The road to curtailing the Swiss activities of Logistep has been a long one and although it ended in Switzerland, the complaints began in France.
Back in 2007, Razorback, the non-profit group which previously administered the well known Razorback eDonkey server, alerted data protection authority Préposé fédéral à la protection des données et à la transparence (PFPDT) about the activities of Logistep.
Logistep works in a particularly controversial area of anti-piracy action. It collects the IP addresses of those it believes are sharing its clients’ media on the Internet and that data is then used to identify them through the courts. Once found, they receive cash demands to make lawsuits go away.
The company’s work came to light in France when hundreds of file-sharers received
letters accusing them of sharing the game Call of Juarez. For Elizabeth Martin, the lawyer who did Logistep’s work in France, the experience was not a happy one.
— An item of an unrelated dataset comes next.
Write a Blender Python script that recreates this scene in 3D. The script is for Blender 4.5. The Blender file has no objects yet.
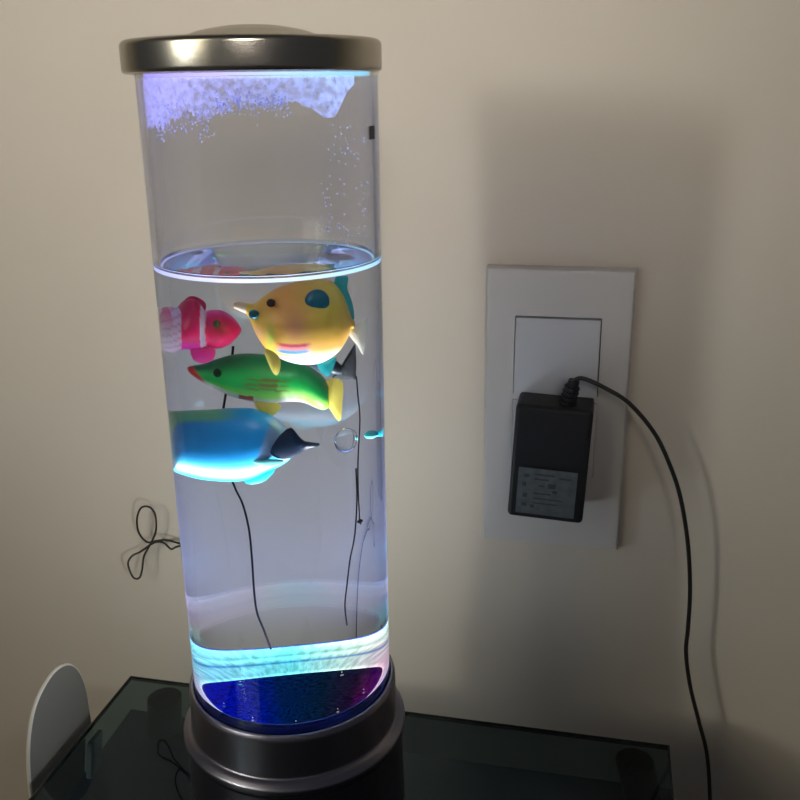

As originally reported by Numerama, The Commission Nationale Informatique et Libertés (French Commission of Freedom and Computings, roughly the equivalent of the Préposé Fédéral in Switzerland)
stated that because Martin had failed to declare her activities, her work in this area was illegal.
Furthermore, Martin also became the subject of a
disciplinary investigation conducted by her own peers. Condemning her, a lawyer’s disciplinary board declared, “By choosing to reproduce aggressive foreign methods, intended to force payments, the interested party also violated [the code] which specifies that the lawyer cannot unfairly represent a situation or seriousness of threat.”
Martin was ordered by the disciplinary board to suspend her activities as a lawyer for 6 months and she was banned from belonging to lawyers’ professional associations for a period of 10 years. France had not gone well for Logistep and back in Switzerland, things were heating up.
In January 2008 the Swiss data protection authority (Préposé fédéral à la protection des
données et à la transparence) published a
recommendation that Logistep stop collecting IP addresses in Switzerland. Among other things it argued that it was unacceptable that Logistep collects data without the knowledge of people involved and that the systematic collection and recording of data in order to track violations of copyright does not conform to the purpose of the P2P applications.
Logistep was dismissive of the request (the Préposé can only make recommendations) and vowed to carry on regardless. It did just that. In response the Préposé – with the assistance of the former Razorback administrator mentioned earlier and his lawyer Sébastien Fanti – filed a lawsuit.
In June 2009 the Federal Administrative Court (TAF) came to a decision, one which saw it overrule the Federal Data Protection commissioner’s decision of 2008.
While the Court acknowledged that the monitoring and data harvesting activities conducted by Logistep raised privacy concerns,
it decided that those concerns were trumped by the needs of the anti-piracy company. In a nutshell, since there are few other ways to deal with this type of online piracy, the end justified the means. Logistep could continue.
Refusing to accept this decision, the Préposé decided to appeal the ruling. Yesterday that road came
to an end and it was bad news for Logistep.
In a ruling by the Federal Court – which is final and cannot be appealed – the activities of Logistep were declared illegal in Switzerland.
From a panel of 5 judges, the vote was 3 to 2 in favor of the Préposé and against Logistep, with a statement that the breaches of privacy carried out by the company were illegal. Even the judges who believed that Logistep acted legally agreed that IP addresses are private data.
According to
Numerama, who have followed this case closely, the ruling was public which is unusual in these types of case. This type of arrangement is usually there to make clear a court’s intent to set a precedent.
The ruling means that it is now illegal to collect IP addresses in Switzerland with the aim of later filing a lawsuit, and the ruling reinforces the notion that IP addresses are private data. Furthermore, it seems unlikely that Swiss courts will accept IP addresses gathered from outside the country as evidence against suspected file-sharers either.
For Logistep, however, with a flick of a switch or two it will be business almost as usual. They have already announced a relocation of their data harvesting operation to
Germany.
For former Razorback admin bile666, the battle goes on. Despite complying with notice and takedown requests, several years ago the Razorback eDonkey server
was seized and that lawsuit continues today.
However, in light of this Swiss decision, TorrentFreak is informed that lawyer Sébastien Fanti and bile666 are seriously considering filing lawsuits against the IFPI and other companies that collected Swiss IP addresses so that criminal proceedings can also be initiated against them.